● What the exercise asks: All of the listing below must be repeated word for word. Pictures are the only thing to omit.
[Start Data segment]
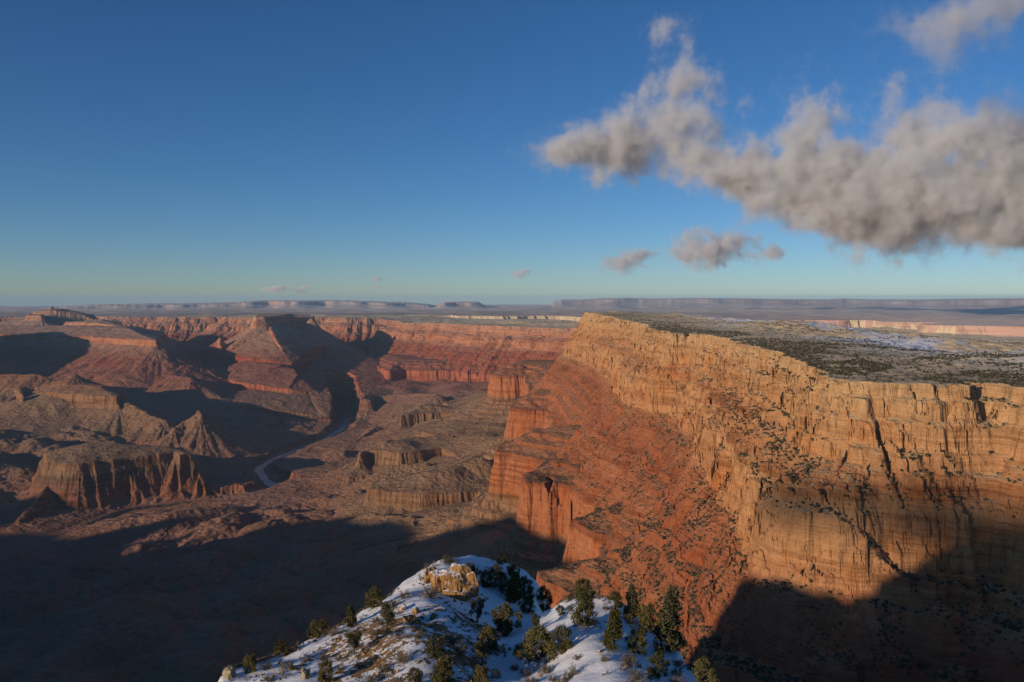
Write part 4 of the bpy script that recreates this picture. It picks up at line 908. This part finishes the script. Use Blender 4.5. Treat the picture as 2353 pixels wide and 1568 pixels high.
# ------------------------------------------------------------------ the river
def build_river():
    pts = np.array(PR[4:25]); out = []
    d = np.r_[0, np.cumsum(np.hypot(*np.diff(pts, axis=0).T))]; t = np.arange(0, d[-1], 20.0)
    cx = np.interp(t, d, pts[:, 0]); cy = np.interp(t, d, pts[:, 1])
    k = np.hanning(15); k /= k.sum(); cx[7:-7] = np.convolve(cx, k, 'valid'); cy[7:-7] = np.convolve(cy, k, 'valid')
    tx, ty = np.gradient(cx), np.gradient(cy); L = np.hypot(tx, ty); nx, ny = -ty / L, tx / L
    wl = 34 + 20 * noise(t / 160, t * 0, 51); wr = 34 + 20 * noise(t / 190, t * 0 + 9, 52)
    rr = np.hypot(cx, cy); zc = RIVZ - np.maximum(rr - 9000, 0) ** 2 / CURV
    A = np.stack([cx + nx * wl, cy + ny * wl, zc], 1); B = np.stack([cx - nx * wr, cy - ny * wr, zc], 1)
    n = len(t); co = np.concatenate([A, B]); i = np.arange(n - 1)
    q = np.stack([i, i + 1, n + i + 1, n + i], 1)[:, ::-1]
    N = NT('river_water'); pos = N.n('ShaderNodeNewGeometry').outputs['Position']
    bump = N.n('ShaderNodeBump', {'Height': N.noise(pos, .06, 3.0), 'Strength': .35, 'Distance': 3.0}).outputs[0]
    o = mesh_np('river', co, q, N.out((.05, .06, .06), .22, bump, .45))
    tag(o, 'blue grey river winding through the shadowed canyon bottom', 'river', kind='structure')
build_river()
# ------------------------------------------------------------------ the air between: one closed box of thin even haze
def build_haze():
    x0, x1, y0, y1, z0, z1 = -90e3, 90e3, -5e3, 90e3, -1800.0, 90.0
    co = np.array([(x, y, z) for z in (z0, z1) for y in (y0, y1) for x in (x0, x1)])
    q = np.array([(0, 2, 3, 1), (4, 5, 7, 6), (0, 1, 5, 4), (2, 6, 7, 3), (0, 4, 6, 2), (1, 3, 7, 5)])
    m = bpy.data.materials.new('haze_air'); m.use_nodes = True; t = m.node_tree; t.nodes.clear()
    v = t.nodes.new('ShaderNodeVolumePrincipled'); v.inputs['Density'].default_value = 0.9e-5
    v.inputs['Color'].default_value = (.48, .74, 1.0, 1); v.inputs['Anisotropy'].default_value = -0.1
    o = t.nodes.new('ShaderNodeOutputMaterial'); t.links.new(v.outputs[0], o.inputs['Volume'])
    h = mesh_np('haze', co, q, m); tag(h, 'thin blue air haze lying over the whole canyon', 'haze', kind='stuff')
build_haze()
print('total', time.time() - T0)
[End Data segment]
● Exercise output:
Write part 4 of the bpy script that recreates this picture. It picks up at line 908. This part finishes the script. Use Blender 4.5. Treat the picture as 2353 pixels wide and 1568 pixels high.
# ------------------------------------------------------------------ the river
def build_river():
    pts = np.array(PR[4:25]); out = []
    d = np.r_[0, np.cumsum(np.hypot(*np.diff(pts, axis=0).T))]; t = np.arange(0, d[-1], 20.0)
    cx = np.interp(t, d, pts[:, 0]); cy = np.interp(t, d, pts[:, 1])
    k = np.hanning(15); k /= k.sum(); cx[7:-7] = np.convolve(cx, k, 'valid'); cy[7:-7] = np.convolve(cy, k, 'valid')
    tx, ty = np.gradient(cx), np.gradient(cy); L = np.hypot(tx, ty); nx, ny = -ty / L, tx / L
    wl = 34 + 20 * noise(t / 160, t * 0, 51); wr = 34 + 20 * noise(t / 190, t * 0 + 9, 52)
    rr = np.hypot(cx, cy); zc = RIVZ - np.maximum(rr - 9000, 0) ** 2 / CURV
    A = np.stack([cx + nx * wl, cy + ny * wl, zc], 1); B = np.stack([cx - nx * wr, cy - ny * wr, zc], 1)
    n = len(t); co = np.concatenate([A, B]); i = np.arange(n - 1)
    q = np.stack([i, i + 1, n + i + 1, n + i], 1)[:, ::-1]
    N = NT('river_water'); pos = N.n('ShaderNodeNewGeometry').outputs['Position']
    bump = N.n('ShaderNodeBump', {'Height': N.noise(pos, .06, 3.0), 'Strength': .35, 'Distance': 3.0}).outputs[0]
    o = mesh_np('river', co, q, N.out((.05, .06, .06), .22, bump, .45))
    tag(o, 'blue grey river winding through the shadowed canyon bottom', 'river', kind='structure')
build_river()
# ------------------------------------------------------------------ the air between: one closed box of thin even haze
def build_haze():
    x0, x1, y0, y1, z0, z1 = -90e3, 90e3, -5e3, 90e3, -1800.0, 90.0
    co = np.array([(x, y, z) for z in (z0, z1) for y in (y0, y1) for x in (x0, x1)])
    q = np.array([(0, 2, 3, 1), (4, 5, 7, 6), (0, 1, 5, 4), (2, 6, 7, 3), (0, 4, 6, 2), (1, 3, 7, 5)])
    m = bpy.data.materials.new('haze_air'); m.use_nodes = True; t = m.node_tree; t.nodes.clear()
    v = t.nodes.new('ShaderNodeVolumePrincipled'); v.inputs['Density'].default_value = 0.9e-5
    v.inputs['Color'].default_value = (.48, .74, 1.0, 1); v.inputs['Anisotropy'].default_value = -0.1
    o = t.nodes.new('ShaderNodeOutputMaterial'); t.links.new(v.outputs[0], o.inputs['Volume'])
    h = mesh_np('haze', co, q, m); tag(h, 'thin blue air haze lying over the whole canyon', 'haze', kind='stuff')
build_haze()
print('total', time.time() - T0)